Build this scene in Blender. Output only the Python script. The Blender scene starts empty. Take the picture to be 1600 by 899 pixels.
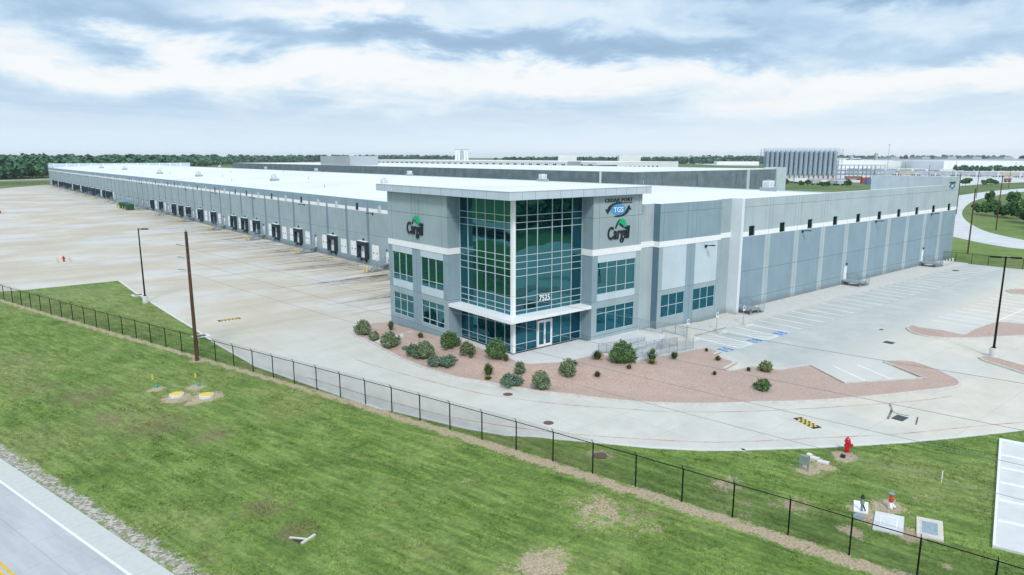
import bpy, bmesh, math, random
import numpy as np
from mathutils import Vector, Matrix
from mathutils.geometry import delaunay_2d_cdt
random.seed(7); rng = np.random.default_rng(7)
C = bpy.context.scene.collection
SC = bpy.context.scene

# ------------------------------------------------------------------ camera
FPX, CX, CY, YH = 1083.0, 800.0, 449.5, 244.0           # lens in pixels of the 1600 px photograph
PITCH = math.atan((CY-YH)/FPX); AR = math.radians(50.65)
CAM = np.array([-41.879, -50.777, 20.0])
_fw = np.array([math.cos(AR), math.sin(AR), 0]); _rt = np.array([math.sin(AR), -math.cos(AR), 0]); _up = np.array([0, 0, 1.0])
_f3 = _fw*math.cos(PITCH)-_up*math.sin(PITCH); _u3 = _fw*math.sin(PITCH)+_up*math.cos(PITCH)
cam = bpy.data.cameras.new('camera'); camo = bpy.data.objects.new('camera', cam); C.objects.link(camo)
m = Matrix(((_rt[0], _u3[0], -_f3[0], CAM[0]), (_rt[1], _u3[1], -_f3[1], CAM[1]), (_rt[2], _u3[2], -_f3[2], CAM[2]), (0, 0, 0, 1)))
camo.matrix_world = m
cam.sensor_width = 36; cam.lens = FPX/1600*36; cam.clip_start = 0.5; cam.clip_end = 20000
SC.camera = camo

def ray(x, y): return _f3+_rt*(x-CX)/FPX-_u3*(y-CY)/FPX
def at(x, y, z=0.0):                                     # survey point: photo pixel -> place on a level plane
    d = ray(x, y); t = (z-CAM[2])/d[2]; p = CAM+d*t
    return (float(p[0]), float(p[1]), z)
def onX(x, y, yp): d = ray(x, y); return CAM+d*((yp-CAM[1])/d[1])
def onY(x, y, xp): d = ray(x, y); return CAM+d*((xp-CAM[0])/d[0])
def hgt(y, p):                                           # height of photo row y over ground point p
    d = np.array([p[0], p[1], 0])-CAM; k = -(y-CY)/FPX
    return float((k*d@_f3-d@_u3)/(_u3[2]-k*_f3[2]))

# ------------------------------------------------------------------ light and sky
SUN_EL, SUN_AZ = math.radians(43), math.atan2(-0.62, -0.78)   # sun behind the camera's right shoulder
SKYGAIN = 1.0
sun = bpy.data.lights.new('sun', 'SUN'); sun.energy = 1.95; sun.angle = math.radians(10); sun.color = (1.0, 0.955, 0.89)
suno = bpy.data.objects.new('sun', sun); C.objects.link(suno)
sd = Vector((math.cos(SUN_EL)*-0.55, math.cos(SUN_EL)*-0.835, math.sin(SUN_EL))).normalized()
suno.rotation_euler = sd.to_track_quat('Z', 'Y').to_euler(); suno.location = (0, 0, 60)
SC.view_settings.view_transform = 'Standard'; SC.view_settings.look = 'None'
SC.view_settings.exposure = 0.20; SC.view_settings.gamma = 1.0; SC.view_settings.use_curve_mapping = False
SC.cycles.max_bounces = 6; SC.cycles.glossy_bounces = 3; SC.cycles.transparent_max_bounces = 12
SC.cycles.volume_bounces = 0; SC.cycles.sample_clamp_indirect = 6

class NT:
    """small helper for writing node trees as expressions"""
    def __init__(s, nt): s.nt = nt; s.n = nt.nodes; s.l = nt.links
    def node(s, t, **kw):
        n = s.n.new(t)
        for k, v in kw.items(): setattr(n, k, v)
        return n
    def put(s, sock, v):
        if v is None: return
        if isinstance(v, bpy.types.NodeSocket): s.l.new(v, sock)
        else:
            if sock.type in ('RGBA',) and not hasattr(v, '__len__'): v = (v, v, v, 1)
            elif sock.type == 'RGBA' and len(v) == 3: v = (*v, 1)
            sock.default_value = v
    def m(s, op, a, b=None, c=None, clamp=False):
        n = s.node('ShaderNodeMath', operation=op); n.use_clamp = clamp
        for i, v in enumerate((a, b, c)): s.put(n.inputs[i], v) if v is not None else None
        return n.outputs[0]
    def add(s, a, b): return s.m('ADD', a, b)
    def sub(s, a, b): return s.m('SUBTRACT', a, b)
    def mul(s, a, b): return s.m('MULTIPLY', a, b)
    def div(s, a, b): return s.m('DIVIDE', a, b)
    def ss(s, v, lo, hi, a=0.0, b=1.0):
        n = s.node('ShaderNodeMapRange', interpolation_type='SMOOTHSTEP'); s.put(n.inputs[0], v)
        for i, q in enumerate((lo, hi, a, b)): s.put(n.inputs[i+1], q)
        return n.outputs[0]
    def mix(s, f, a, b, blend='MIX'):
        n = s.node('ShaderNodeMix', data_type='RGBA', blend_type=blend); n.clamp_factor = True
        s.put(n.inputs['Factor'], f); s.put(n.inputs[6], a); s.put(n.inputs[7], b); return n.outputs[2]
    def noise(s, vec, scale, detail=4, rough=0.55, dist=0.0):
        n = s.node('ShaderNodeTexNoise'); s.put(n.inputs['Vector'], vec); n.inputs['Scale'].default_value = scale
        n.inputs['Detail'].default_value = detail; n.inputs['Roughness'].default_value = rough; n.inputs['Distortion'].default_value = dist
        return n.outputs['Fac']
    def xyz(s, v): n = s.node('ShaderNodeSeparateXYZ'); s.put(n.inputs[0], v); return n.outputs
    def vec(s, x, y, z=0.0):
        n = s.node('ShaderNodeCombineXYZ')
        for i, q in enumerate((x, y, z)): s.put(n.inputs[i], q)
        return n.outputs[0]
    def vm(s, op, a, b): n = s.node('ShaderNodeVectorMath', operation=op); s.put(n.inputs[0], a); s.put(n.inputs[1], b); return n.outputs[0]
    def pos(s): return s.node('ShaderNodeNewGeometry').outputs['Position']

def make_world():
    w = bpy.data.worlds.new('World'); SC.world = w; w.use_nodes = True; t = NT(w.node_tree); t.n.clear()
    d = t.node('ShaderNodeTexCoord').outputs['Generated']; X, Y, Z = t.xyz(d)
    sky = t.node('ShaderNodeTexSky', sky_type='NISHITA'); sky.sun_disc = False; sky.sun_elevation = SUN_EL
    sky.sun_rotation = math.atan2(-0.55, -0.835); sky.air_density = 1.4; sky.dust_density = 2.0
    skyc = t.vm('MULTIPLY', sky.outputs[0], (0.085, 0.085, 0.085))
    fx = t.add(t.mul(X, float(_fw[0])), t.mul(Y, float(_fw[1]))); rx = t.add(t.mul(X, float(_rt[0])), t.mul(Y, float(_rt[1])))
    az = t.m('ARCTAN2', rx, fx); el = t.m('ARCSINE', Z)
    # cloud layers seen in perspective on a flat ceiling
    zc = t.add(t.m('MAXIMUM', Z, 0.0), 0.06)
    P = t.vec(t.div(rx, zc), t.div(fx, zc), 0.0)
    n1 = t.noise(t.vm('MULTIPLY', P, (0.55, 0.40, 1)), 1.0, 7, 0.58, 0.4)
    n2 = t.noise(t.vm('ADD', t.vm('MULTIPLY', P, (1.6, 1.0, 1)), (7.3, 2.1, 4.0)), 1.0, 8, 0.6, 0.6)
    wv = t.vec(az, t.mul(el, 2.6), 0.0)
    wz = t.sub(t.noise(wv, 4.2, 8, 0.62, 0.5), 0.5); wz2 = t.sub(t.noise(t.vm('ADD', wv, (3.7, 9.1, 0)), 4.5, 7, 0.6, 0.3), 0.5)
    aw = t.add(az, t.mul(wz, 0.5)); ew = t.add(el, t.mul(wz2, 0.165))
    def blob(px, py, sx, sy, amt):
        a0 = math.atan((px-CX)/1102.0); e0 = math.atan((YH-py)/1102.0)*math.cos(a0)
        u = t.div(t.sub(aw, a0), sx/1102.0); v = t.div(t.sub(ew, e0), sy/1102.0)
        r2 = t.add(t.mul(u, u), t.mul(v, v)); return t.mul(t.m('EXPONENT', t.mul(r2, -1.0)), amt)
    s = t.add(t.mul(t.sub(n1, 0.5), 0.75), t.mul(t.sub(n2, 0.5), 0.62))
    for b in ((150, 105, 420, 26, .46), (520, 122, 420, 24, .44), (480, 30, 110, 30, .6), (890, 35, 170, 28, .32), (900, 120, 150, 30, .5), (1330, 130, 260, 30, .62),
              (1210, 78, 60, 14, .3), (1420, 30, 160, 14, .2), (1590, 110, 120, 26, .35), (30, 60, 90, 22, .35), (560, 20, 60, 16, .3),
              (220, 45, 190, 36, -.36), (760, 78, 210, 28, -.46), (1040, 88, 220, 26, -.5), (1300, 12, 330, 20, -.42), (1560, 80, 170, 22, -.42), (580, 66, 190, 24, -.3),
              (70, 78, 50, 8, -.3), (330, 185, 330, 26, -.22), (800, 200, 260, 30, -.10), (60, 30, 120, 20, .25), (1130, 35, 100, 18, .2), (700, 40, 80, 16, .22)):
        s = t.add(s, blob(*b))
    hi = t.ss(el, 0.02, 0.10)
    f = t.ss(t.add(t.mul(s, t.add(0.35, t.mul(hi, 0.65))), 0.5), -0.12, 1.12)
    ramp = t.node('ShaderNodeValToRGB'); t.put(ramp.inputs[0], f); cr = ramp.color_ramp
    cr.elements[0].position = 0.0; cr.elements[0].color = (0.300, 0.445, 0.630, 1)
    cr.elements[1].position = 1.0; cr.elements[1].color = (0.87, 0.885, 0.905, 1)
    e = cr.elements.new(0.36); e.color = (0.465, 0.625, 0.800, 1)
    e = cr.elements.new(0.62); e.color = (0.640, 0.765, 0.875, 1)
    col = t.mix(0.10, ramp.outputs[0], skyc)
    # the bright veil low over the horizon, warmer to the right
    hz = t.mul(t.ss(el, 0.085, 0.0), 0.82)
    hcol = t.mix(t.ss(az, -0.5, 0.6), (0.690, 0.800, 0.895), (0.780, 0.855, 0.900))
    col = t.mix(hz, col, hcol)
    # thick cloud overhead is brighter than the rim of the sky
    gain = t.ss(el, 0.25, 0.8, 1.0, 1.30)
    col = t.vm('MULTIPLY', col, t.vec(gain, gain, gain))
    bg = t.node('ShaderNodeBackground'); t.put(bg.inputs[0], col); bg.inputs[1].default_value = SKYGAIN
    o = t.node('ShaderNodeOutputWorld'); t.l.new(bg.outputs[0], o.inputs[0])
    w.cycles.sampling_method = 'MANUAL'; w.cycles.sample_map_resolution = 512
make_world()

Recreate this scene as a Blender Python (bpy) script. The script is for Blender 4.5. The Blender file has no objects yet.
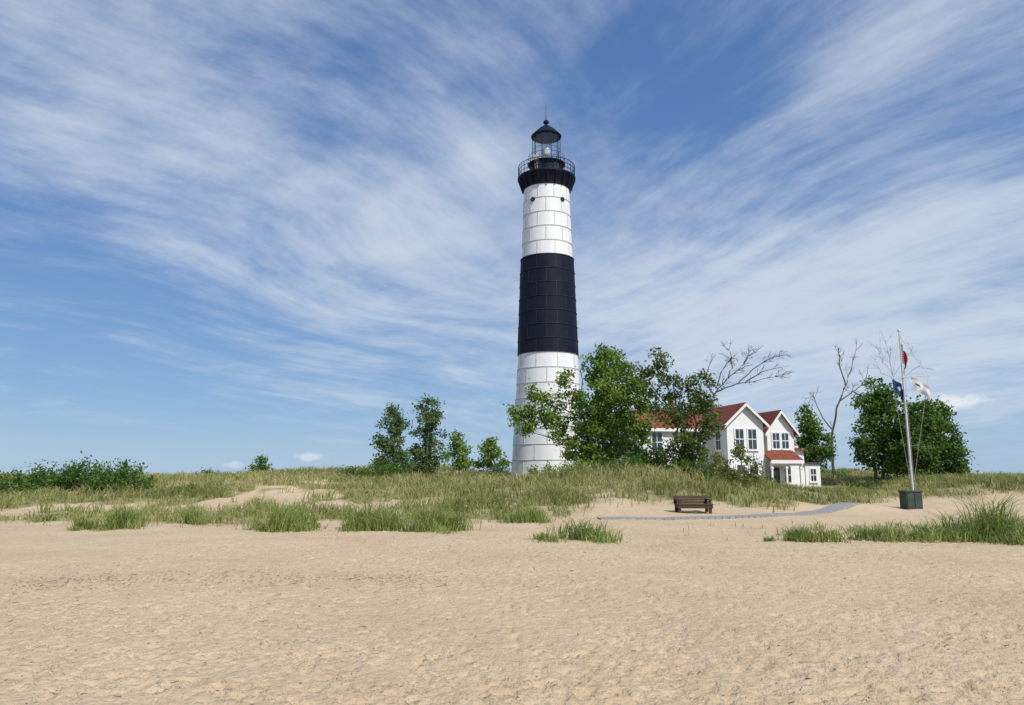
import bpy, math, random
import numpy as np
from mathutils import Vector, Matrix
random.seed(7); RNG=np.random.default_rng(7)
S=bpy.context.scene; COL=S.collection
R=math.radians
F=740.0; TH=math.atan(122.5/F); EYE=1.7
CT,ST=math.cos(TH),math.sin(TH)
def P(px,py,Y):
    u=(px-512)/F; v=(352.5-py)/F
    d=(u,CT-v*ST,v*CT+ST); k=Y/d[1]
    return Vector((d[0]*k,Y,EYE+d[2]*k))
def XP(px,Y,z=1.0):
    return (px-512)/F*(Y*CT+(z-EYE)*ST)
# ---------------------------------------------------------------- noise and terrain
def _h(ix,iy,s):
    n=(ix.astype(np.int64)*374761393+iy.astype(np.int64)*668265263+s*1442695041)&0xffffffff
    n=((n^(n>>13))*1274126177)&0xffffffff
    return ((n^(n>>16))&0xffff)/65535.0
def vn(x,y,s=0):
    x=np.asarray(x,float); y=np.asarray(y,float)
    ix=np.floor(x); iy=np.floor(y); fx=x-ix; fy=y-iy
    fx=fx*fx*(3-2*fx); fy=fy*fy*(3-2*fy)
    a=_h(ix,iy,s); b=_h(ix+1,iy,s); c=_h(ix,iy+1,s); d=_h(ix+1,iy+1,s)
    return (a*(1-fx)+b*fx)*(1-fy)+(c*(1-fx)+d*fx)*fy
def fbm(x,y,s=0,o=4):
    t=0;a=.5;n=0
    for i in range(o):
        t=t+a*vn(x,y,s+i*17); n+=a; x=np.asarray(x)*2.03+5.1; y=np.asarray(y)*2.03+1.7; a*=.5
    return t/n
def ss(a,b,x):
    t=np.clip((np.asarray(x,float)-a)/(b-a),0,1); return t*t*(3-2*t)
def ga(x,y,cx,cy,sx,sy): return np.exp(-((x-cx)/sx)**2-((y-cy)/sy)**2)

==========

■ Task brief ■
Starting at the first line of the entries, restate word for word everything through the line that holds "SC = bpy.context.scene", both ends included, but omit any pictures.

■ Final answer ■
Build this scene in Blender. Output only the Python script. The Blender scene starts empty. Take the picture to be 1600 by 899 pixels.
import bpy, bmesh, math, random
import numpy as np
from mathutils import Vector, Matrix
from mathutils.geometry import delaunay_2d_cdt
random.seed(7); rng = np.random.default_rng(7)
C = bpy.context.scene.collection
SC = bpy.context.scene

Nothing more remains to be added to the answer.